Re: NANFA-L-- A Deluge of Snakeheads

Bob Bock (bockhouse at earthlink.net)
Thu, 13 Oct 2005 11:59:53 -0400 (GMT-04:00)

Well, I hope I'm wrong. And Lake Victoria might be a more apt analogy, although that wouldn't apply exactly either. When I seined the Crofton Pond, I worked the lilly pads for several hundred yards along the shore line. I netted 2 bluespots and a baby bluegill. It was really weird to see that much shoreline with so few small fish in hiding. Snakeheads are far better at parental care than the centrarchids, and probably, any other top of the line predator in the Potomac system. Moreover, they appear to grow at a faster rate than do most other predatory fish in the system. (An angler landed a Crofton snakehead that was bigger than a golf bag. At that point, the snakeheads had only been in the pond for less than two years.)

Because of their greater early survivability and (presumably) faster growth rate, one could see the snakeheads rapidly becoming more numerous than other top of the line predators, severely stressing the available forage, perhaps driving many local forage species into extinction. It's possible that only the largest of bass, catfish, and carp could survive the onslaught.

Anyway, I hope I'm wrong.

-----Original Message-----
From: "Todd D. Crail" <tcrail at UTNet.UToledo.Edu>
Sent: Oct 12, 2005 7:28 AM
To: nanfa-l at nanfa.org
Subject: Re: NANFA-L-- A Deluge of Snakeheads

----- Original Message -----
From: "Bob Bock" <bockhouse at earthlink.net>
> It wouldn't surprise me if the snakeheads took down the bass population.
Considering that they've only been in the Potomac system for two years, they
appear to have reproduced at a phenomenal rate. This looks like it's really
going to be a disaster. Like Boiga irregularis and Guam.

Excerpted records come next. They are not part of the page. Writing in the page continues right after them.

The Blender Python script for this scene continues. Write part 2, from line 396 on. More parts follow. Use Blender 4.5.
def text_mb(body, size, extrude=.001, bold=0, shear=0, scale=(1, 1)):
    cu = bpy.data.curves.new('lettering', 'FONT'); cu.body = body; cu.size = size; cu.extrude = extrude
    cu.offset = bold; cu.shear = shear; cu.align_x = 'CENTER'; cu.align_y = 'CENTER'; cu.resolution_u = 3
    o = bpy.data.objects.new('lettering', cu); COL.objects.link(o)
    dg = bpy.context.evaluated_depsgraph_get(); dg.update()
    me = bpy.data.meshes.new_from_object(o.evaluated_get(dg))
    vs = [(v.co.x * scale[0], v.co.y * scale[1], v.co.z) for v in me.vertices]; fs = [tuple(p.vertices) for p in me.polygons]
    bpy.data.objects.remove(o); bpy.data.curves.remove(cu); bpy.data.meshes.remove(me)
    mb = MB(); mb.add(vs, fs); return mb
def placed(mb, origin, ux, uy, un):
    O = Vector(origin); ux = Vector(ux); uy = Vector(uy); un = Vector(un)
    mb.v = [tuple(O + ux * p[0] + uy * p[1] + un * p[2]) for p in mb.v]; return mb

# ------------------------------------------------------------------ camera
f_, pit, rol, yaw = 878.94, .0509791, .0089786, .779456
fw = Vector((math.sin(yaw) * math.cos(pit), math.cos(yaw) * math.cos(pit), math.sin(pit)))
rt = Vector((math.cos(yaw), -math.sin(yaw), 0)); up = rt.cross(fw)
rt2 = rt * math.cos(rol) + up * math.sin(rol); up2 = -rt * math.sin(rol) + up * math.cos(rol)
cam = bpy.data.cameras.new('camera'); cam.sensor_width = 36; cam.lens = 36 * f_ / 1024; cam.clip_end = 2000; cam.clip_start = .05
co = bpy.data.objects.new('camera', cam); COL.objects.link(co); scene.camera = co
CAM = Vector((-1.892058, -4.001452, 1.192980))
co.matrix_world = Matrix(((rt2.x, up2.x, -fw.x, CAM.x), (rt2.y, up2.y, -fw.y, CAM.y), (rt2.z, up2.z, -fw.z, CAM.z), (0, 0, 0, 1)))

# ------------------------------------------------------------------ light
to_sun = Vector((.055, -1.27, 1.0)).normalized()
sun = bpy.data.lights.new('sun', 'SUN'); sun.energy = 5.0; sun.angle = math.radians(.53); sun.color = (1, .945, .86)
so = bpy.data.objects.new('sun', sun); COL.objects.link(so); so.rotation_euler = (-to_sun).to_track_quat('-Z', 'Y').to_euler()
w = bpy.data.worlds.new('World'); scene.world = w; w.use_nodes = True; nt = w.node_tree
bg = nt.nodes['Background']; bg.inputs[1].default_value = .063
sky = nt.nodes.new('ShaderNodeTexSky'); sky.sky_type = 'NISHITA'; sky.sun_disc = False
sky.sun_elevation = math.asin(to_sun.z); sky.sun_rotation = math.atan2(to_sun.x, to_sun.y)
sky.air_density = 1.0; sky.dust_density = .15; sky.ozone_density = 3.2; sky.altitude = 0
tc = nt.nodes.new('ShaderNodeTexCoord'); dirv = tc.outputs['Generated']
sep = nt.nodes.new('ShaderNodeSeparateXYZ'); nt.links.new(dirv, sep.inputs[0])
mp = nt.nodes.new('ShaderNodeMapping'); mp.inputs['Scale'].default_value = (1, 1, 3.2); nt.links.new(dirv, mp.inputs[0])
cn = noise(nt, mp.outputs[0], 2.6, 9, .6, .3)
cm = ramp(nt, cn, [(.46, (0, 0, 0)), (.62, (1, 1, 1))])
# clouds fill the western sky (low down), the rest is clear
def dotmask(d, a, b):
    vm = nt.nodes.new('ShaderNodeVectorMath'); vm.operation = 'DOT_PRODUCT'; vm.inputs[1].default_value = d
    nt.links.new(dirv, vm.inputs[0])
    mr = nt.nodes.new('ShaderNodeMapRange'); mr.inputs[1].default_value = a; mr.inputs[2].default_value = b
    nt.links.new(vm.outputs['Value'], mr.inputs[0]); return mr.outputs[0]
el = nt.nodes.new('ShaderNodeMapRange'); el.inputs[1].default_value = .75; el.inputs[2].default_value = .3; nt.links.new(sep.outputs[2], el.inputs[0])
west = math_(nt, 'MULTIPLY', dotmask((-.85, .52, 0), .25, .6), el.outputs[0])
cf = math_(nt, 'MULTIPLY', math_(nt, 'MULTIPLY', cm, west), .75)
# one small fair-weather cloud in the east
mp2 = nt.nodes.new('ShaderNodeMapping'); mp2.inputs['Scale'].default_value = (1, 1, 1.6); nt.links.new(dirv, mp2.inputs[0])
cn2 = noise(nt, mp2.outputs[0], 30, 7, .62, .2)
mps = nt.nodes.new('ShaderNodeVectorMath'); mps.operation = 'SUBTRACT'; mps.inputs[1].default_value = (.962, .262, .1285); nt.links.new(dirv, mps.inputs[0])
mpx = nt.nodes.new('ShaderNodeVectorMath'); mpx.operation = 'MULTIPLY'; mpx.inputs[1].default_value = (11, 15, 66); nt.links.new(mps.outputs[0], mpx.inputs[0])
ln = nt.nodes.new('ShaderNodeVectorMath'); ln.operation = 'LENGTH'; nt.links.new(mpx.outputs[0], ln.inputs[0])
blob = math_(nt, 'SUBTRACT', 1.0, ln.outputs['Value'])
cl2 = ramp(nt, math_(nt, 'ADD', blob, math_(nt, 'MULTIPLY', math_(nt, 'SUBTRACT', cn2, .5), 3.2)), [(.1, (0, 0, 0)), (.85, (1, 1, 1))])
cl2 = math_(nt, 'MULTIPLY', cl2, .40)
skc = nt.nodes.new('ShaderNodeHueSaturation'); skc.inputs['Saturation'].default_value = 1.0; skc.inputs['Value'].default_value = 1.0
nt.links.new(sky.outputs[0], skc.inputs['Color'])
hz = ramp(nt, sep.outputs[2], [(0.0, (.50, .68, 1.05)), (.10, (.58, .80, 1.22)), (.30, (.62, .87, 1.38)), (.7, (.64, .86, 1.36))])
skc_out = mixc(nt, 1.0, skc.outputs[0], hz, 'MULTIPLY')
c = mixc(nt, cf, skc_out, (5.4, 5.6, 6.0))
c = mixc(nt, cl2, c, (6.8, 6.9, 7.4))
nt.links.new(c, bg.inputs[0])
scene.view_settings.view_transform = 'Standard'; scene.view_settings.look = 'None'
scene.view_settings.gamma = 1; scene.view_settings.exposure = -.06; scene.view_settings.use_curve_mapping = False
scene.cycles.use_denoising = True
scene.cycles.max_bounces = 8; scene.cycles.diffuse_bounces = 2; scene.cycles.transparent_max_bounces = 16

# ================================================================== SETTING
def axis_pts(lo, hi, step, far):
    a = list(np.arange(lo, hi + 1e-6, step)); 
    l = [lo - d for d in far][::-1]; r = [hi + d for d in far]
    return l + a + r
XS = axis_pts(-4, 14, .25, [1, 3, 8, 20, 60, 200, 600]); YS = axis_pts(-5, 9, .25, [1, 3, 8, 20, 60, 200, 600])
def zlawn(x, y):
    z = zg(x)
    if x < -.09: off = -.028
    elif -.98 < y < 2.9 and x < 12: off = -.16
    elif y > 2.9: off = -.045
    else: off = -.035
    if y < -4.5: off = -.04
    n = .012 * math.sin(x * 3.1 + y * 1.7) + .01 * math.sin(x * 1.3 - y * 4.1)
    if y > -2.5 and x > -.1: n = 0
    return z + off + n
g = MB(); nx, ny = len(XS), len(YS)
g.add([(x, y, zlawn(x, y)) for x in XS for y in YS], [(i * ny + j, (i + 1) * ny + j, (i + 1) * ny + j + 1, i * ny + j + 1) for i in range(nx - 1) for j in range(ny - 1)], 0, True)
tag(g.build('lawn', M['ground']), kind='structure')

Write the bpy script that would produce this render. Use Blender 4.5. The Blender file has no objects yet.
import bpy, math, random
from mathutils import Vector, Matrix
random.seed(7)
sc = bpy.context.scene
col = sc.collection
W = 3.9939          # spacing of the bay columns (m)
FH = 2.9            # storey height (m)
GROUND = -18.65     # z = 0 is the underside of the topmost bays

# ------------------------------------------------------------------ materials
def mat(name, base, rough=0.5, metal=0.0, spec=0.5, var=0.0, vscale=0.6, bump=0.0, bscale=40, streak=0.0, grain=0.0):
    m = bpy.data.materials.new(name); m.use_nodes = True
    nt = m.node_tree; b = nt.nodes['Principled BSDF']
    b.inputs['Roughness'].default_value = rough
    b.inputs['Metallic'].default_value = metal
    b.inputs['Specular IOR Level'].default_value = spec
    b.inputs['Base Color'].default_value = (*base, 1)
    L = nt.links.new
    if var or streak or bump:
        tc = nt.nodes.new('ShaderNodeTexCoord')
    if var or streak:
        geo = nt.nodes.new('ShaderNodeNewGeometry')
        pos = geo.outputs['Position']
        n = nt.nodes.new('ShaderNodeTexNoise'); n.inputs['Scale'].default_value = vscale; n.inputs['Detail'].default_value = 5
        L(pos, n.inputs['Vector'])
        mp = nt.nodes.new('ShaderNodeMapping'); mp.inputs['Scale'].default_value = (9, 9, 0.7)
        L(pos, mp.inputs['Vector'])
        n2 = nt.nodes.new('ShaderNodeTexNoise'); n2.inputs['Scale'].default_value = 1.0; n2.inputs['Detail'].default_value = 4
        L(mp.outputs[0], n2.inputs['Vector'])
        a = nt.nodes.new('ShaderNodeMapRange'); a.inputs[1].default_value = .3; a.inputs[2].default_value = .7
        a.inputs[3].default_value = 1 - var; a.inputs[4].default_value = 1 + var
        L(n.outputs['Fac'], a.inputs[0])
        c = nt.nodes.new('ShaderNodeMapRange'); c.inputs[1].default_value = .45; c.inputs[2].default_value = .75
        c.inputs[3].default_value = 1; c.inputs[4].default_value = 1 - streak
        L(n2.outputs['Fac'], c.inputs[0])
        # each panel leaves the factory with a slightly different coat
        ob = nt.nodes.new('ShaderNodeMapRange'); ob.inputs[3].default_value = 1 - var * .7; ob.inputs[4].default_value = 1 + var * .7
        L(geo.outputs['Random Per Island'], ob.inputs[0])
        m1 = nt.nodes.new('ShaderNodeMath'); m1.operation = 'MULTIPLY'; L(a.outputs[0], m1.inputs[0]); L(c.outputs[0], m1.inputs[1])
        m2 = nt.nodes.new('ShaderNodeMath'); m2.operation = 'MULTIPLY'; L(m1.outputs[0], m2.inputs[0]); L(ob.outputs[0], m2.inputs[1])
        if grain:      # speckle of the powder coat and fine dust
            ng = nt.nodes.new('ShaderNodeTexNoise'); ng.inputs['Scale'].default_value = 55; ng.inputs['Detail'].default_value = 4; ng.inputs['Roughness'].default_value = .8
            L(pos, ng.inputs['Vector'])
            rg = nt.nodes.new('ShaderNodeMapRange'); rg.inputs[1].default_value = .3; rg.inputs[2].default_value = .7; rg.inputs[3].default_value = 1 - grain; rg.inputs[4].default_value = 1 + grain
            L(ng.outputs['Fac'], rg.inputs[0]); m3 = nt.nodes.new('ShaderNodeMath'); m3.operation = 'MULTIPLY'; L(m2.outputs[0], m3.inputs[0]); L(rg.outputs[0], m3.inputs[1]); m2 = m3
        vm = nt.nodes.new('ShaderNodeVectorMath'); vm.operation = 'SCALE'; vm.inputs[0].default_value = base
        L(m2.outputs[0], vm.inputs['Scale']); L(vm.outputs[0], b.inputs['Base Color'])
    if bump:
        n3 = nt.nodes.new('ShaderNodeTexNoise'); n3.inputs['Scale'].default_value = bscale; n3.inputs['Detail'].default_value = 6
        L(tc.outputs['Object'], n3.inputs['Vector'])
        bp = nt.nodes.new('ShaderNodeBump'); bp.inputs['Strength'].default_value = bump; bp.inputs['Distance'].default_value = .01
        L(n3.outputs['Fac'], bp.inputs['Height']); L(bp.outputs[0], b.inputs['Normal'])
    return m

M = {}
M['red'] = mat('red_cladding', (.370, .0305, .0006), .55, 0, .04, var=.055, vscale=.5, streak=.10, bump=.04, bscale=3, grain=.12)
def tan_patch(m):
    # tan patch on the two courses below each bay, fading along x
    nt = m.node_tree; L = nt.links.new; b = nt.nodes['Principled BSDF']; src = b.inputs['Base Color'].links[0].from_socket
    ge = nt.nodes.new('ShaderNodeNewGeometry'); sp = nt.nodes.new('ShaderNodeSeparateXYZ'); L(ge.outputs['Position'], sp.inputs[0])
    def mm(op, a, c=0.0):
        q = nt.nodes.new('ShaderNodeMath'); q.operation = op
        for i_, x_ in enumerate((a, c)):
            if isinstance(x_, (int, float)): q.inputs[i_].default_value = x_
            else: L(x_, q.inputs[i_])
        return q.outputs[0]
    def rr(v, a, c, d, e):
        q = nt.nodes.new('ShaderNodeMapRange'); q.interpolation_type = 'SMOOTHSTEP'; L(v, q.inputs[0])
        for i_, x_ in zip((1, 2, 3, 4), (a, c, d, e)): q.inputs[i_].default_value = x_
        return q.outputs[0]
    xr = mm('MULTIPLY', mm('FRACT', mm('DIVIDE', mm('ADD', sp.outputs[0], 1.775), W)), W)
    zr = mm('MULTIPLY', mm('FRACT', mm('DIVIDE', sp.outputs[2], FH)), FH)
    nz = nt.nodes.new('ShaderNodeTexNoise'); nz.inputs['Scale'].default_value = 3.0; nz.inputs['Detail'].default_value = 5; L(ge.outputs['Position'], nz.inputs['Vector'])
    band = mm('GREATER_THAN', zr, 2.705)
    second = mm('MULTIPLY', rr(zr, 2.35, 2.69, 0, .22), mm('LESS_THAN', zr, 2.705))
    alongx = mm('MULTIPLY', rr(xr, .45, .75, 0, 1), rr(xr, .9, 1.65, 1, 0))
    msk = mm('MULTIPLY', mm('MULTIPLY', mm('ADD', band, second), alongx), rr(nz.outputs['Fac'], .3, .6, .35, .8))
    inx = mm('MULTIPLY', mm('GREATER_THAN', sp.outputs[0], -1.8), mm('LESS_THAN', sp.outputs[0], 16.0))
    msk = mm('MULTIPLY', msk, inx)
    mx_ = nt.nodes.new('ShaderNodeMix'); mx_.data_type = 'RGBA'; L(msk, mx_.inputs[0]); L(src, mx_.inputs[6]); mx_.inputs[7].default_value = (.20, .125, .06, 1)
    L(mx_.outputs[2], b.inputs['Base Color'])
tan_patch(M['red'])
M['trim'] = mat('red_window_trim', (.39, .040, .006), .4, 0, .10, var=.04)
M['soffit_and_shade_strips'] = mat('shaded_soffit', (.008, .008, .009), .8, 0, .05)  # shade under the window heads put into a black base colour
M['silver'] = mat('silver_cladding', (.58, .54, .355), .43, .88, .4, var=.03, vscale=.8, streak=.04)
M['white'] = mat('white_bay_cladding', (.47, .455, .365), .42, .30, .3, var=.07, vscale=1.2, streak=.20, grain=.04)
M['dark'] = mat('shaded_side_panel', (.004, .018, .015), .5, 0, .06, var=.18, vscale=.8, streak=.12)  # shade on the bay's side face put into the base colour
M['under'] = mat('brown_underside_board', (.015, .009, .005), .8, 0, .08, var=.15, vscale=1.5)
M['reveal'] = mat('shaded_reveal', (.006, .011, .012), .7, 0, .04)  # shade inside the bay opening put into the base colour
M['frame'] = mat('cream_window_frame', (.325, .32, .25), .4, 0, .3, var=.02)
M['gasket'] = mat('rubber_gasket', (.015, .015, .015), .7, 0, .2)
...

Not necessarily. You have two completely different scenarios there for the
invasion, with Guam (or Hawaii, or the Galapagos, or Carribean islands, etc)
being FAR more sensitive to a new predator in the network explicitly because
of the island biogeography. What would happen in Guam if a colony of
predators floated in on some drift from a typhoon? The same thing may
happen, just not in the scale of our lifetimes. The insane bird
biodiversity may ONLY be because no predator has appeared on the island,
prior to our noticing there were a lot of different birds there, no?

Conversely, these things are arriving on far faster scale than geologic time
(within our lifetimes). So, I'm not saying this is a good thing for
humanity's sake, since we're only really a burp in that geologic time as
well.

My guess is... The snakeheads are filling an empty or vaccant niche, which
recruitment from each brood is exceptionally high, and why it appears
they're populating at an incredible rate. The invasion front is going to
look like the things are crawling out of every crack and crevice in systems
that have this empty or vaccant niche, we _may_ observe a bottleneck in
native predators, but probably when it's all done and said, there's not
going to be much of a difference except that other predators will have less
food than before the introduction, and the possibility that a couple species
will experience loss due to heavy predation because they happen to cross
food networks with the snakehead or try and nest in the same area which gets
interrupted.

Yes, this falls apart when considering nile perch. But that's nile perch...
;)

Be FAR more concerned about those wiley asiatic carps that are loose in the
Mississippi. They may have a less charasmatic demeanor to their villainry.
But they interrupt the food networks where everyone above needs to feed, and
that... That's a problem.

Todd
The Muddy Maumee Madness, Toledo, OH
It's never too late to have a happy childhood.